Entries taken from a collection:

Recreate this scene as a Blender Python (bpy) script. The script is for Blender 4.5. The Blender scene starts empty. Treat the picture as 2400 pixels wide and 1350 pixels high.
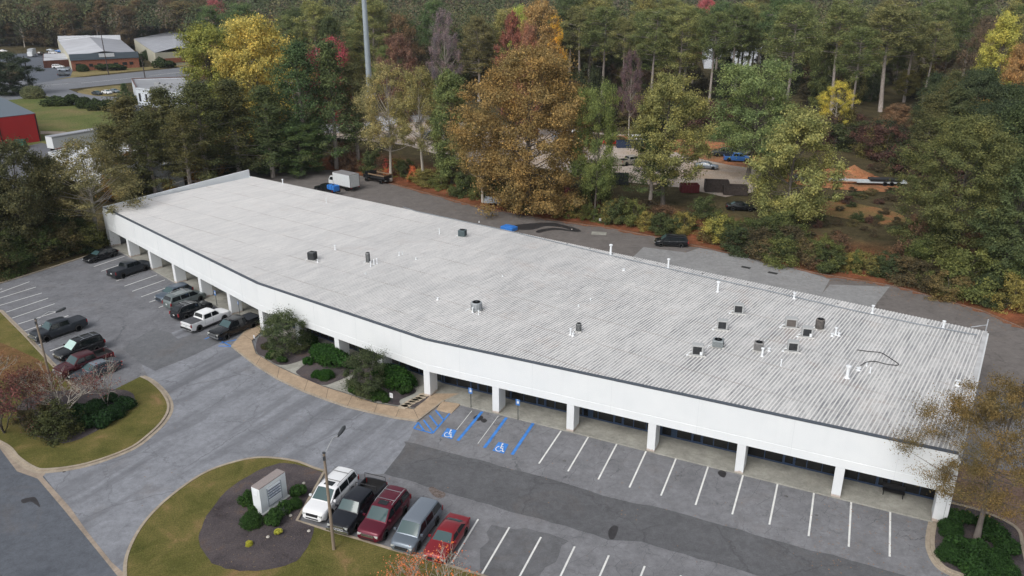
import bpy, math, random
import numpy as np
from mathutils import Vector, Matrix
R = math.radians
random.seed(7); rng = np.random.default_rng(7)
S = bpy.context.scene
C = S.collection
# ------------------------------------------------------------------ camera
CAMH = 38.0; FPX = 1850.0; PIT = R(21.2)
cd = bpy.data.cameras.new('camera'); cam = bpy.data.objects.new('camera', cd); C.objects.link(cam)
cam.location = (0, 0, CAMH); cam.rotation_euler = (R(90-21.2), 0, 0)
cd.sensor_width = 36; cd.lens = 36*FPX/2400; cd.clip_start = 0.5; cd.clip_end = 4000
S.camera = cam
# ------------------------------------------------------------------ light
SUN_EL = R(46); SUN_AZ = R(215)      # direction the light comes from, clockwise from +Y
w = bpy.data.worlds.new('World'); S.world = w; w.use_nodes = True
nt = w.node_tree; bg = nt.nodes['Background']
sky = nt.nodes.new('ShaderNodeTexSky'); sky.sky_type = 'NISHITA'; sky.sun_disc = False
sky.sun_elevation = SUN_EL; sky.sun_rotation = SUN_AZ
sky.air_density = 1.0; sky.dust_density = 3.0; sky.ozone_density = 1.0
hs = nt.nodes.new('ShaderNodeHueSaturation'); hs.inputs['Saturation'].default_value = 0.28
nt.links.new(sky.outputs[0], hs.inputs['Color']); nt.links.new(hs.outputs[0], bg.inputs[0])
bg.inputs[1].default_value = 0.13
sd = bpy.data.lights.new('sun', 'SUN'); sun = bpy.data.objects.new('sun', sd); C.objects.link(sun)
sd.energy = 1.2; sd.angle = R(30); sd.color = (1.0, 0.97, 0.93)
dv = Vector((math.sin(SUN_AZ)*math.cos(SUN_EL), math.cos(SUN_AZ)*math.cos(SUN_EL), math.sin(SUN_EL)))
sun.rotation_euler = dv.to_track_quat('Z', 'Y').to_euler(); sun.location = dv*200
S.view_settings.view_transform = 'Standard'; S.view_settings.look = 'None'
S.view_settings.exposure = 0.25; S.view_settings.gamma = 1.0
S.cycles.max_bounces = 5; S.cycles.diffuse_bounces = 3; S.cycles.transparent_max_bounces = 4

# ------------------------------------------------------------------ measuring: a point of the photo to a point at height z
def P(px, py, z=0.0):
    u = (px-1200)/FPX; v = -(py-675)/FPX
    d = Vector((u, math.cos(PIT)+v*math.sin(PIT), -math.sin(PIT)+v*math.cos(PIT)))
    k = (z-CAMH)/d.z
    return Vector((d.x*k, d.y*k, z))
def P2(px, py, z=0.0): p = P(px, py, z); return (p.x, p.y)
def pts(l, z=0.0): return [P2(a, b, z) for a, b in l]
def top_height(bx, by, ty, zb=0.0):
    g = P(bx, by, zb); lo, hi = 0.0, 60.0
    for _ in range(30):
        m = (lo+hi)/2; X = g.x; Y = g.y; Z = m+zb-CAMH
        dep = Y*math.cos(PIT)-Z*math.sin(PIT); up = Y*math.sin(PIT)+Z*math.cos(PIT)
        if 675-FPX*up/dep > ty: lo = m
        else: hi = m
    return lo
def px_m(px, py, z=0.0):
    g = P(px, py, z); dep = g.y*math.cos(PIT)-(z-CAMH)*math.sin(PIT)
    return FPX/dep

# ------------------------------------------------------------------ materials
MATS = {}
def newmat(name):
    m = bpy.data.materials.new(name); m.use_nodes = True
    return m, m.node_tree, m.node_tree.nodes['Principled BSDF']
def N(nt, t, **kw):
    n = nt.nodes.new(t)
    for k, v in kw.items():
        if k in n.inputs: n.inputs[k].default_value = v
        else: setattr(n, k, v)
    return n
def ramp(nt, src, stops):
    r = nt.nodes.new('ShaderNodeValToRGB'); e = r.color_ramp.elements
    e[0].position = stops[0][0]; e[0].color = (*stops[0][1], 1)
    e[1].position = stops[1][0]; e[1].color = (*stops[1][1], 1)
    for p, c in stops[2:]:
        x = e.new(p); x.color = (*c, 1)
    nt.links.new(src, r.inputs[0]); return r.outputs[0]
def mixc(nt, a, b, f, mode='MIX'):
    m = nt.nodes.new('ShaderNodeMix'); m.data_type = 'RGBA'; m.blend_type = mode
    for s, i in ((a, 6), (b, 7)):
        if isinstance(s, tuple): m.inputs[i].default_value = (*s, 1)
        else: nt.links.new(s, m.inputs[i])
    if isinstance(f, (int, float)): m.inputs[0].default_value = f
    else: nt.links.new(f, m.inputs[0])
    return m.outputs[2]
def noise(nt, vec, scale, detail=4, rough=0.55, dist=0.0, xyz=None):
    if xyz:
        mp = nt.nodes.new('ShaderNodeMapping'); mp.inputs['Scale'].default_value = xyz
        nt.links.new(vec, mp.inputs[0]); vec = mp.outputs[0]
    n = N(nt, 'ShaderNodeTexNoise', Scale=scale, Detail=detail, Roughness=rough, Distortion=dist)
    nt.links.new(vec, n.inputs['Vector']); return n.outputs['Fac']
def coords(nt, kind='Object'):
    return nt.nodes.new('ShaderNodeTexCoord').outputs[kind]
def math_(nt, op, a, b=None, c=None):
    m = nt.nodes.new('ShaderNodeMath'); m.operation = op
    for i, s in enumerate((a, b, c)):
        if s is None: continue
        if isinstance(s, (int, float)): m.inputs[i].default_value = s
        else: nt.links.new(s, m.inputs[i])
    return m.outputs[0]
def bump(nt, b, h, strength=0.3, dist=0.05):
    n = N(nt, 'ShaderNodeBump', Strength=strength, Distance=dist)
    nt.links.new(h, n.inputs['Height']); nt.links.new(n.outputs[0], b.inputs['Normal'])
def M(name, col, rough=0.6, metal=0.0, var=0.12, scale=3.0, spec=0.5, coat=0.0):
    """plain surface with a slight noise variation"""
    if name in MATS: return MATS[name]
    m, nt, b = newmat(name)
    if var > 0:
        f = noise(nt, coords(nt), scale, 5)
        lo = tuple(c*(1-var) for c in col); hi = tuple(min(1, c*(1+var)) for c in col)
        nt.links.new(ramp(nt, f, [(0.3, lo), (0.7, hi)]), b.inputs['Base Color'])
    else: b.inputs['Base Color'].default_value = (*col, 1)
    b.inputs['Roughness'].default_value = rough; b.inputs['Metallic'].default_value = metal
    b.inputs['Specular IOR Level'].default_value = spec
    b.inputs['Coat Weight'].default_value = coat; b.inputs['Coat Roughness'].default_value = 0.08
    MATS[name] = m; return m
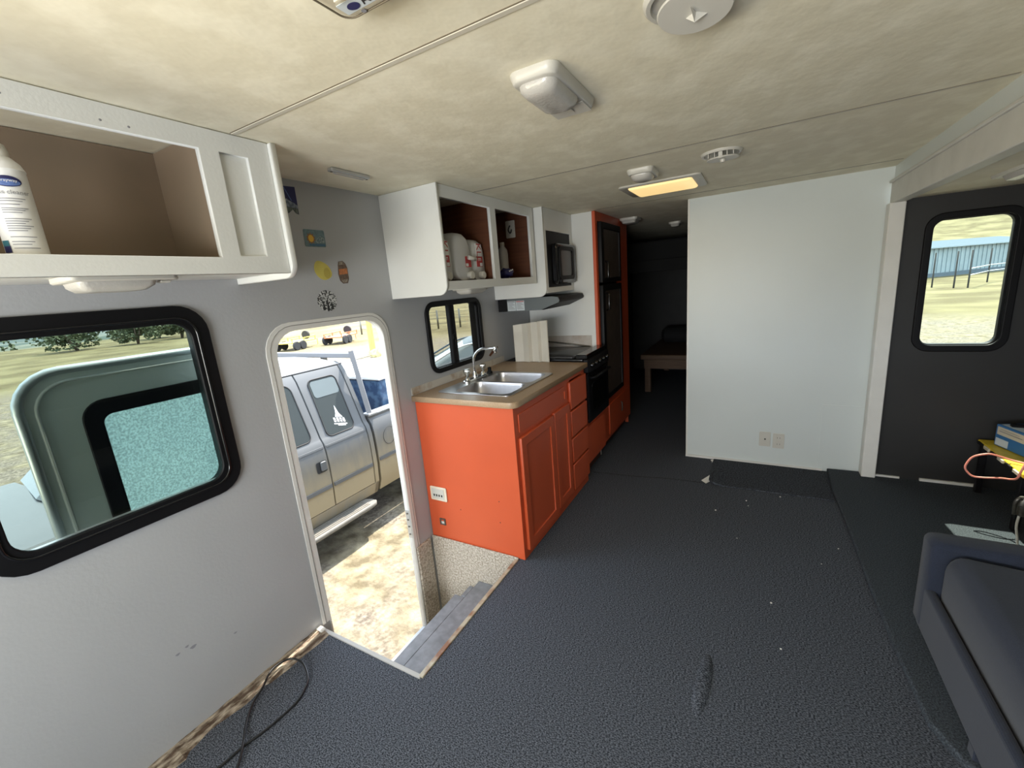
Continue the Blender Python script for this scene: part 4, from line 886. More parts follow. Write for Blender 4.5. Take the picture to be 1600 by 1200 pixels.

* WHAT TO WORK ON: Each entry above is to be written out again unchanged, apart from the pictures, which are left out.

* SOLUTION FOR THIS EXERCISE:
Recreate this scene as a Blender Python (bpy) script. The script is for Blender 4.5. The Blender scene starts empty. Treat the picture as 2400 pixels wide and 1350 pixels high.
import bpy, math, random
import numpy as np
from mathutils import Vector, Matrix
R = math.radians
random.seed(7); rng = np.random.default_rng(7)
S = bpy.context.scene
C = S.collection
# ------------------------------------------------------------------ camera
CAMH = 38.0; FPX = 1850.0; PIT = R(21.2)
cd = bpy.data.cameras.new('camera'); cam = bpy.data.objects.new('camera', cd); C.objects.link(cam)
cam.location = (0, 0, CAMH); cam.rotation_euler = (R(90-21.2), 0, 0)
cd.sensor_width = 36; cd.lens = 36*FPX/2400; cd.clip_start = 0.5; cd.clip_end = 4000
S.camera = cam
# ------------------------------------------------------------------ light
SUN_EL = R(46); SUN_AZ = R(215)      # direction the light comes from, clockwise from +Y
w = bpy.data.worlds.new('World'); S.world = w; w.use_nodes = True
nt = w.node_tree; bg = nt.nodes['Background']
sky = nt.nodes.new('ShaderNodeTexSky'); sky.sky_type = 'NISHITA'; sky.sun_disc = False
sky.sun_elevation = SUN_EL; sky.sun_rotation = SUN_AZ
sky.air_density = 1.0; sky.dust_density = 3.0; sky.ozone_density = 1.0
hs = nt.nodes.new('ShaderNodeHueSaturation'); hs.inputs['Saturation'].default_value = 0.28
nt.links.new(sky.outputs[0], hs.inputs['Color']); nt.links.new(hs.outputs[0], bg.inputs[0])
bg.inputs[1].default_value = 0.13
sd = bpy.data.lights.new('sun', 'SUN'); sun = bpy.data.objects.new('sun', sd); C.objects.link(sun)
sd.energy = 1.2; sd.angle = R(30); sd.color = (1.0, 0.97, 0.93)
dv = Vector((math.sin(SUN_AZ)*math.cos(SUN_EL), math.cos(SUN_AZ)*math.cos(SUN_EL), math.sin(SUN_EL)))
sun.rotation_euler = dv.to_track_quat('Z', 'Y').to_euler(); sun.location = dv*200
S.view_settings.view_transform = 'Standard'; S.view_settings.look = 'None'
S.view_settings.exposure = 0.25; S.view_settings.gamma = 1.0
S.cycles.max_bounces = 5; S.cycles.diffuse_bounces = 3; S.cycles.transparent_max_bounces = 4

# ------------------------------------------------------------------ measuring: a point of the photo to a point at height z
def P(px, py, z=0.0):
    u = (px-1200)/FPX; v = -(py-675)/FPX
    d = Vector((u, math.cos(PIT)+v*math.sin(PIT), -math.sin(PIT)+v*math.cos(PIT)))
    k = (z-CAMH)/d.z
    return Vector((d.x*k, d.y*k, z))
def P2(px, py, z=0.0): p = P(px, py, z); return (p.x, p.y)
def pts(l, z=0.0): return [P2(a, b, z) for a, b in l]
def top_height(bx, by, ty, zb=0.0):
    g = P(bx, by, zb); lo, hi = 0.0, 60.0
    for _ in range(30):
        m = (lo+hi)/2; X = g.x; Y = g.y; Z = m+zb-CAMH
        dep = Y*math.cos(PIT)-Z*math.sin(PIT); up = Y*math.sin(PIT)+Z*math.cos(PIT)
        if 675-FPX*up/dep > ty: lo = m
        else: hi = m
    return lo
def px_m(px, py, z=0.0):
    g = P(px, py, z); dep = g.y*math.cos(PIT)-(z-CAMH)*math.sin(PIT)
    return FPX/dep

# ------------------------------------------------------------------ materials
MATS = {}
def newmat(name):
    m = bpy.data.materials.new(name); m.use_nodes = True
    return m, m.node_tree, m.node_tree.nodes['Principled BSDF']
def N(nt, t, **kw):
    n = nt.nodes.new(t)
    for k, v in kw.items():
        if k in n.inputs: n.inputs[k].default_value = v
        else: setattr(n, k, v)
    return n
def ramp(nt, src, stops):
    r = nt.nodes.new('ShaderNodeValToRGB'); e = r.color_ramp.elements
    e[0].position = stops[0][0]; e[0].color = (*stops[0][1], 1)
    e[1].position = stops[1][0]; e[1].color = (*stops[1][1], 1)
    for p, c in stops[2:]:
        x = e.new(p); x.color = (*c, 1)
    nt.links.new(src, r.inputs[0]); return r.outputs[0]
def mixc(nt, a, b, f, mode='MIX'):
    m = nt.nodes.new('ShaderNodeMix'); m.data_type = 'RGBA'; m.blend_type = mode
    for s, i in ((a, 6), (b, 7)):
        if isinstance(s, tuple): m.inputs[i].default_value = (*s, 1)
        else: nt.links.new(s, m.inputs[i])
    if isinstance(f, (int, float)): m.inputs[0].default_value = f
    else: nt.links.new(f, m.inputs[0])
    return m.outputs[2]
def noise(nt, vec, scale, detail=4, rough=0.55, dist=0.0, xyz=None):
    if xyz:
        mp = nt.nodes.new('ShaderNodeMapping'); mp.inputs['Scale'].default_value = xyz
        nt.links.new(vec, mp.inputs[0]); vec = mp.outputs[0]
    n = N(nt, 'ShaderNodeTexNoise', Scale=scale, Detail=detail, Roughness=rough, Distortion=dist)
    nt.links.new(vec, n.inputs['Vector']); return n.outputs['Fac']
def coords(nt, kind='Object'):
    return nt.nodes.new('ShaderNodeTexCoord').outputs[kind]
def math_(nt, op, a, b=None, c=None):
    m = nt.nodes.new('ShaderNodeMath'); m.operation = op
    for i, s in enumerate((a, b, c)):
        if s is None: continue
        if isinstance(s, (int, float)): m.inputs[i].default_value = s
        else: nt.links.new(s, m.inputs[i])
    return m.outputs[0]
def bump(nt, b, h, strength=0.3, dist=0.05):
    n = N(nt, 'ShaderNodeBump', Strength=strength, Distance=dist)
    nt.links.new(h, n.inputs['Height']); nt.links.new(n.outputs[0], b.inputs['Normal'])
def M(name, col, rough=0.6, metal=0.0, var=0.12, scale=3.0, spec=0.5, coat=0.0):
    """plain surface with a slight noise variation"""
    if name in MATS: return MATS[name]
    m, nt, b = newmat(name)
    if var > 0:
        f = noise(nt, coords(nt), scale, 5)
        lo = tuple(c*(1-var) for c in col); hi = tuple(min(1, c*(1+var)) for c in col)
        nt.links.new(ramp(nt, f, [(0.3, lo), (0.7, hi)]), b.inputs['Base Color'])
    else: b.inputs['Base Color'].default_value = (*col, 1)
    b.inputs['Roughness'].default_value = rough; b.inputs['Metallic'].default_value = metal
    b.inputs['Specular IOR Level'].default_value = spec
    b.inputs['Coat Weight'].default_value = coat; b.inputs['Coat Roughness'].default_value = 0.08
    MATS[name] = m; return m
Continue the Blender Python script for this scene: part 4, from line 886. More parts follow. Write for Blender 4.5. Take the picture to be 1600 by 1200 pixels.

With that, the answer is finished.